Pedestre precisa estar em mapa mental
"Ele apareceu do nada. Eu juro que não vi." As duas orações são recorrentes quando o motorista tenta explicar como atingiu o pedestre, o motoboy ou o ciclista. Mais do que uma desculpa esfarrapada, a frase revela algumas verdades cognitivas. Embora não o reconheçamos, nossa capacidade de atenção é bastante limitada. Um experimento seminal de 1999 conduzido pelos psicólogos Christopher Chabris e Daniel Simons traduz com muito bom humor o tamanho do problema.
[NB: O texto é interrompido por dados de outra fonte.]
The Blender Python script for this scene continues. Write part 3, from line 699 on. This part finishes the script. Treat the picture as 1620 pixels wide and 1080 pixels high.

Eles fizeram um vídeo no qual seis pessoas (três vestindo camisetas brancas, e três, pretas) trocam passes com duas bolas de basquete. Estudantes são instruídos a contar mentalmente os passes do pessoal de branco enquanto assistem ao vídeo. Um sujeito fantasiado de gorila entra em cena, encara a câmara, bate no peito e se retira. Ele aparece na tela por nove segundos. Você o notaria? A esmagadora maioria das pessoas responde com um sonoro "sim". O fato é que 50% das cobaias simplesmente não veem o gorila, porque estão ocupadas contando. Está em operação aqui o que os psicólogos chamam de "cegueira por inatenção". Trata-se de uma poderosa ilusão cognitiva com importante impacto social, que se materializa justamente na forma de acidentes. O problema não é tanto não ver o gorila, mas acreditar erroneamente que seremos sempre capazes de fazê-lo. Nós imaginamos que podemos enxergar tudo o que aparece à nossa frente, quando na verdade só temos consciência de uma pequena porção das coisas que estão em nosso campo visual. Em geral, vemos aquilo que o cérebro já espera encontrar.
É por superestimar nossa capacidade de atenção que nos colocamos em situações de perigo, como dirigir em velocidade superior à calculada pelos técnicos (isso mesmo, aquele número que nos parece ridiculamente pequeno que aparece nas placas) ou falando ao celular. A solução para o problema, além de obedecer às regras de trânsito, é colocar pedestres e ciclistas no mapa mental dos motoristas. Quanto menos estes forem um elemento-surpresa, maiores as chances de serem vistos pelos condutores.
Pedestre teme motorista em faixa sem farol
Os pedestres não confiam na parada dos motoristas e esperam na calçada um espaço para atravessar. "Tenho medo mesmo. O número de atropelamentos está aí para me dar razão", disse a esteticista Ana Ramos Amora, enquanto esperava para atravessar em uma faixa da avenida Angélica, em Higienópolis, na tarde de ontem. "Meu marido é de Brasília. Lá, sim, as pessoas chegam perto da faixa e os carros param. Aqui, acho que vai demorar", completou ela, que só atravessou quando não havia carro por perto. A reportagem presenciou esse comportamento em todas as faixas sem farol visitadas. "Motoristas são mal educados no país inteiro", afirma técnico
O técnico Luis Miura foi diretor de trânsito de Brasília, Boa Vista (RR) e Maringá (PR). Nas três cidades, foi o responsável por realizar uma campanha de respeito no trânsito, a fim de fazer valer a regra de que o pedestre tem preferência na faixa - o que exigiu muita "persistência" e "vontade política". "(Essas ações) são muito questionadas, como tudo o que pressiona o motorista neste país. O brasileiro deixou-se dominar totalmente pela máquina. Tudo é feito em função do automóvel." Ele, que hoje mora em Brasília, ficou cerca de dois anos em cada cidade. Combateu especialmente a falta de sinalização nas faixas e a alta velocidade dos automóveis - além, é claro, da falta de educação. "O motorista brasileiro é mal educado em qualquer lugar", diz. Para ele, campanhas só funcionam se resgatarem a convivência humanizada entre pedestre e motorista - e, claro, com multas. "O brasileiro tem essa cultura. No geral, só faz se punido."